Our job is to envision the future, to build what people will need and desire in the next years, not to repeat the past forever. That’s why I loved working on some cultural icons, like the Turkish tea glass I designed for Lipton. I was of course inspired by the tradition of drinking tea. I had a very distinct definition of the expressions, gestures and rituals of people drinking it; in a tea house, at home, or on the street, at the entrance of a parking lot. Why not create a new, contemporary aesthetic for that ritual? Why not taking that icon in the next century?
In our studio we have many projects, like the one for Xerox, that deal with what is called “technology disruption.” It’s something larger than designing one product; it’s about understanding how some technologies will change our life.

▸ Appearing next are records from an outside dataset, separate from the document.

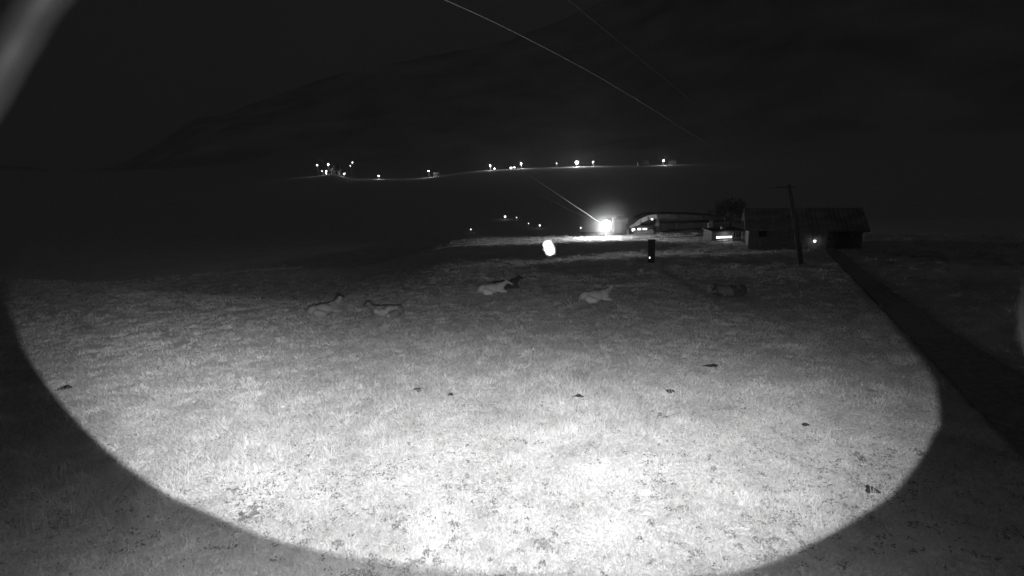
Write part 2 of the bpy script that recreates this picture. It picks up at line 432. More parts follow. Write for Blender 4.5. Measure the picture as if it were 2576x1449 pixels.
WD = [(622, 1310, .24, 'broadest dark leafy weed at the lower left edge of the lit grass'), (590, 1245, .16, 'dark weed just above the broadest one at the lower left'),
      (733, 1124, .13, 'small dark weed left of centre, higher than the other left weeds'), (1000, 1332, .16, 'dark weed low in the centre left of the lit grass'),
      (850, 1383, .15, 'dark weed on the bottom left rim of the lit grass'), (1365, 1380, .17, 'dark weed at the bottom centre of the lit grass'),
      (1670, 1056, .2, 'spindly dark weed below the black oval cow pat'), (2160, 1160, .16, 'dark weed at the right end of the lit grass above the black pat'),
      (640, 1290, .13, 'small dark weed touching the broadest one on its right'), (1795, 1190, .10, 'little dark weed right of centre in the brightest grass'),
      (1640, 1330, .10, 'narrow dark weed low right of centre'), (1330, 1345, .1, 'little dark weed just above the bottom centre weed'),
      (2310, 1150, .14, 'dark weed on the rightmost rim of the lit grass')]
for i, (px, py, s_, lab) in enumerate(WD): weed(px, py, s_, lab, 8, i)
# low dark ground cover between the tufts
CL = [(ground(625, 1250), 1.0, .35), (ground(640, 1310), .45, .3), (ground(2170, 1180), 1.5, .35), (ground(2060, 1260), 1.3, .22), (ground(1000, 1340), .8, .22), (ground(780, 1210), .8, .2), (ground(1370, 1360), .6, .15)]
def cover():
    V_ = []; F_ = []
    for i in range(110000):
        px = random.uniform(100, 2450); py = 1449 - 420 * random.random() ** 1.6
        r_ = 4.6 * (24 / 4.6) ** (random.random() ** 1.2); a = random.uniform(-1, 1) * R(56)
        x, y = r_ * math.sin(a), r_ * math.cos(a)
        thr = .34 - sum(k_ * math.exp(-((x - c_.x) ** 2 + (y - c_.y) ** 2) / w_ ** 2) for c_, w_, k_ in CL)
        if noise.noise(Vector((x * 1.1, y * 1.1, 31))) * .6 + noise.noise(Vector((x * 4.2, y * 4.2, 3))) < thr or y < 3: continue
        z = height(x, y) + .035 + .05 * random.random(); s_ = .014 + .026 * random.random(); q = random.random() * 6.28; b_ = len(V_)
        c_, d_ = math.cos(q) * s_, math.sin(q) * s_
        V_ += [(x - c_, y - d_, z), (x + d_ * .6, y - c_ * .6, z + .01), (x + c_, y + d_, z + .012 * random.random()), (x - d_ * .6, y + c_ * .6, z + .015)]
        F_.append((b_, b_ + 1, b_ + 2, b_ + 3))
    print('cover', len(F_))
    return MB().add(V_, F_).build('clover_patches', M['dark_leaf'])
tag(cover(), 'low dark clover showing in patches between the pale grass tufts', 'ground cover', kind='stuff')

# ---------------------------------------------------------------- cows lying in the grass
def capsule(mb, a, b, ra, rb, n=7):
    a, b = Vector(a), Vector(b)
    for i in range(n):
        t_ = i / (n - 1); p = a.lerp(b, t_); r_ = ra + (rb - ra) * t_; mb.ball(p, r_, 2)
def cow_mesh(turn):
    mb = MB()
    # barrel, rump, shoulder (x forwards, lying on the belly)
    mb.ball((-.1, 0, .36), .5, 3, (1.35, .78, .74)); mb.ball((-.66, .02, .38), .38, 3, (1.0, .92, .88)); mb.ball((.48, 0, .40), .36, 3, (1.0, .80, 1.0))
    mb.ball((-.05, 0, .60), .22, 2, (3.0, .6, .55))
    capsule(mb, (.55, 0, .50), (.92, turn * .12, .74), .24, .15)                         # neck
    hx = Vector((.95, turn * .16, .84)); hd = Vector((.75, turn * .62, -.42)).normalized()
    capsule(mb, hx, hx + hd * .44, .13, .072, 8); mb.ball(hx + hd * .46, .085, 2)        # head, muzzle
    sd = hd.cross(Vector((0, 0, 1))).normalized()
    for s_ in (-1, 1):
        capsule(mb, hx + sd * (s_ * .08) + Vector((0, 0, .04)), hx + sd * (s_ * .27) + Vector((0, 0, .02)), .05, .03, 4)   # ears
        capsule(mb, hx + sd * (s_ * .07) + Vector((0, 0, .08)), hx + sd * (s_ * .15) + Vector((0, 0, .24)), .035, .02, 4)  # horns
        capsule(mb, (.45, s_ * .24, .20), (.88, s_ * .26, .12), .13, .075); capsule(mb, (.88, s_ * .26, .10), (.52, s_ * .20, .06), .07, .055)  # folded forelegs
    for s_ in (-1, 1):
        capsule(mb, (-.60, s_ * .30, .30), (-.18, s_ * .46, .20), .24, .13); capsule(mb, (-.18, s_ * .47, .14), (-.62, s_ * .50, .08), .10, .06); capsule(mb, (-.62, s_ * .50, .07), (-.36, s_ * .56, .05), .055, .05)
    capsule(mb, (-1.0, 0, .48), (-1.06, .08, .15), .045, .03, 8); capsule(mb, (-1.06, .08, .15), (-.98, .2, .05), .05, .05, 4)
    o = mb.build('cow_blockout', None); md = o.modifiers.new('r', 'REMESH'); md.mode = 'VOXEL'; md.voxel_size = .035; md.use_smooth_shade = True
    sm = o.modifiers.new('s', 'SMOOTH'); sm.iterations = 3; sm.factor = .5
    dg = bpy.context.evaluated_depsgraph_get(); me = bpy.data.meshes.new_from_object(o.evaluated_get(dg))
    bpy.data.objects.remove(o); return me
def hide(name, pale, dark, thr, seed):
    m = bpy.data.materials.new(name); m.use_nodes = True; t_ = m.node_tree; b_ = t_.nodes['Principled BSDF']; b_.inputs['Roughness'].default_value = .8; b_.inputs['Specular IOR Level'].default_value = .15
    c_ = t_.nodes.new('ShaderNodeTexCoord'); mp = t_.nodes.new('ShaderNodeMapping'); mp.inputs['Location'].default_value = (seed, seed * 2, 0)
    n = t_.nodes.new('ShaderNodeTexNoise'); n.inputs['Scale'].default_value = 1.3; n.inputs['Detail'].default_value = 2
    r_ = t_.nodes.new('ShaderNodeMapRange'); r_.inputs['From Min'].default_value = thr - .02; r_.inputs['From Max'].default_value = thr + .02
    r_.inputs['To Min'].default_value = pale; r_.inputs['To Max'].default_value = dark
    t_.links.new(c_.outputs['Object'], mp.inputs[0]); t_.links.new(mp.outputs[0], n.inputs[0]); t_.links.new(n.outputs['Fac'], r_.inputs['Value']); t_.links.new(r_.outputs[0], b_.inputs['Base Color']); return m
cowL, cowR = cow_mesh(-1), cow_mesh(1)
COWS = [(1500, 757, R(8), cowR, ('hide_pale', .58, .46, .62, 3), 'pale cow lying in the pasture right of centre, head raised to the right'),
        (1240, 737, R(14), cowL, ('hide_buff', .64, .48, .60, 8), 'pale cow lying with darker cow behind it, left of the pasture centre'),
        (820, 790, R(35), cowR, ('hide_grey', .26, .18, .52, 11), 'leftmost lying cow, pale rump turned to the station'),
        (972, 797, R(184), cowL, ('hide_patched', .28, .14, .44, 21), 'patched dark and white cow lying with its pale face to the left'),
        (1835, 745, R(186), cowR, ('hide_dark_patched', .30, .15, .46, 30), 'dark patched cow lying furthest right, face to the left'),
        (1274, 727, R(10), cowR, ('hide_black', .10, .06, .50, 44), 'dark cow lying behind the pale cow left of the pasture centre')]
for px, py, rz, me0, hd, lab in COWS:
    g = ground(px, py); me = me0.copy(); me.materials.clear(); o = link('cow', me, hide(*hd)); o.location = (g.x, g.y, g.z - .03); o.rotation_euler = (0, 0, rz); o.scale = (1.12, 1.12, 1.08)
    tag(o, lab, 'cow', 'cows lying in the pasture'); print('cow', tuple(round(q, 1) for q in g))

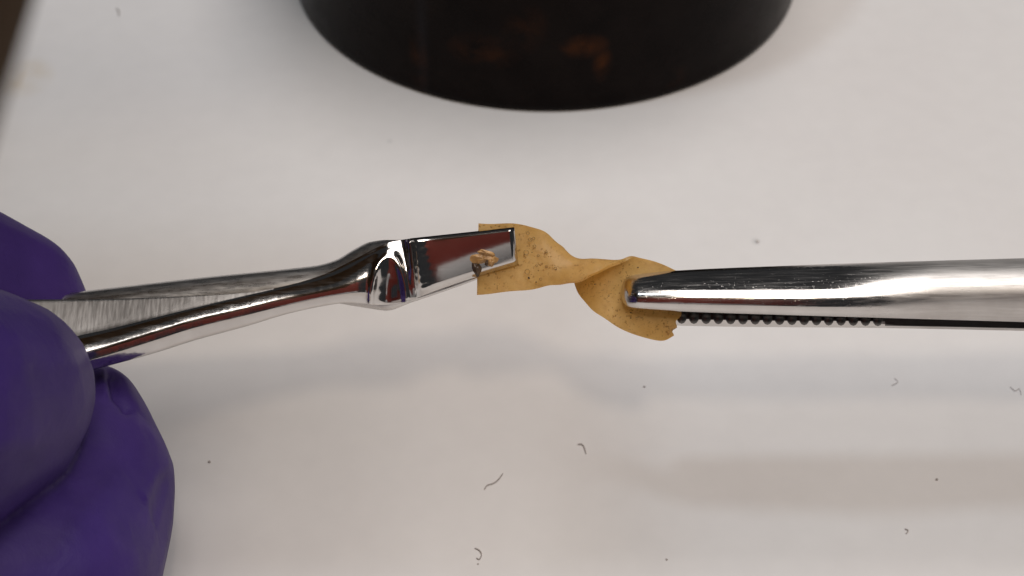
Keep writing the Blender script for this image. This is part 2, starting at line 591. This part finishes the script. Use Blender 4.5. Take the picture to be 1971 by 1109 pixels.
# each station of the strip: far edge, middle control point, near edge (picture x, y, depth)
SECT = [((921, 430, .03), (919, 498, .03), (918, 567, .03)), ((985, 431, .03), (987, 496, .03), (988, 561, .03)),
        ((1036, 440, .02), (1038, 497, .04), (1040, 554, .04)), ((1066, 461, -.05), (1075, 500, .06), (1072, 547, .10)),
        ((1088, 481, -.18), (1102, 490, .05), (1097, 543, .20)), ((1104, 515, -.32), (1122, 472, -.06), (1122, 536, .28)),
        ((1112, 552, -.30), (1145, 462, -.08), (1152, 521, .28)), ((1130, 584, -.17), (1172, 476, -.12), (1182, 507, .19)),
        ((1155, 607, -.05), (1194, 512, -.06), (1208, 495, .08)), ((1194, 632, 0), (1217, 561, -.01), (1238, 497, .01)),
        ((1264, 656, 0), (1277, 588, 0), (1290, 516, 0)), ((1297, 646, 0), (1313, 589, 0), (1330, 531, 0))]
NS, NW = 170, 36
ct, cm, cb = (catmull([q[k] for q in SECT], NS) for k in range(3))
grid, back = [], []
for i in range(NS + 1):
    gr = []
    for j in range(NW + 1):
        t = j / NW
        p = ct[i] * (1 - t) ** 2 + cm[i] * 2 * t * (1 - t) + cb[i] * t * t
        f = i / NS
        # hand-cut, slightly torn right end
        if i > NS - 9:
            w = (i - NS + 9) / 9.0
            notch = 11 * math.exp(-((t - 0.07) / 0.03) ** 2) + 4 * math.exp(-((t - 0.2) / 0.05) ** 2) + 2 * math.sin(t * 31)
            p = p + np.array([-w * notch, -w * notch * 0.5, 0])
        p = p + np.array([0, 1.1 * math.sin(f * 47 + t) * (abs(2 * t - 1) ** 6), 0.012 * math.sin(f * 21 + t * 5)])
        gr.append(P(*p))
    grid.append(gr)
TH = 0.045
for i in range(NS + 1):
    br = []
    for j in range(NW + 1):
        a = grid[min(i + 1, NS)][j] - grid[max(i - 1, 0)][j]
        b = grid[i][min(j + 1, NW)] - grid[i][max(j - 1, 0)]
        n = a.cross(b)
        n.normalize()
        br.append(grid[i][j] + n * TH)
    back.append(br)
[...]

In the case of Xerox, it was about how ‘smart’ cities will manage the future of urban mobility. It seems very different from what we do when we design ‘physical’ products, but it actually requires a very similar way of thinking. We believe that design is about shaping the environment around humans, and this is valid for both the physical environment – objects and spaces – and the digital environment – experiences and services. Specialization comes at a secondary level: it’s like learning to use different ‘materials’ to build that environment, and today, in many cases, these materials are not metal and wood and plastics, but pixels and menus and databases.
justaddwater was one piece of a series of explorations about ‘the future of…’ We created a vision about food and nutrition. Recently we also had the same exploration for ‘the future of transportation’ and the ‘future of work.’ We believe these are today’s equivalent to design explorations that, in the past, were called ‘avant-garde.’ We were lucky enough to meet the creators of Radical Design of the 60s, people like Andrea Branzi and his ‘Non-Stop-City’, Ettore Sottsass and his ‘Pianeta come festival’. Their experiments were utopic drawings, installations, provocations, but at their root was the exploration of a better future. These projects had the double role of provoking the audience by showing future visions they could not have imagined, and refreshing the designers’ minds, by exploring new aesthetics and new spaces to apply design to.
Today we need to reinvent that type of exploration. We need these type of projects even more than we did in the past, but we shouldn’t repeat them exactly as they were. Today’s visions of the future could be much more concrete, because companies are extremely interested in concrete innovation, and because technologies can make these visions real. Still, it’s important that this future should be driven by humans, not by technologies. And this is why we need designers and their critical thinking to envision it.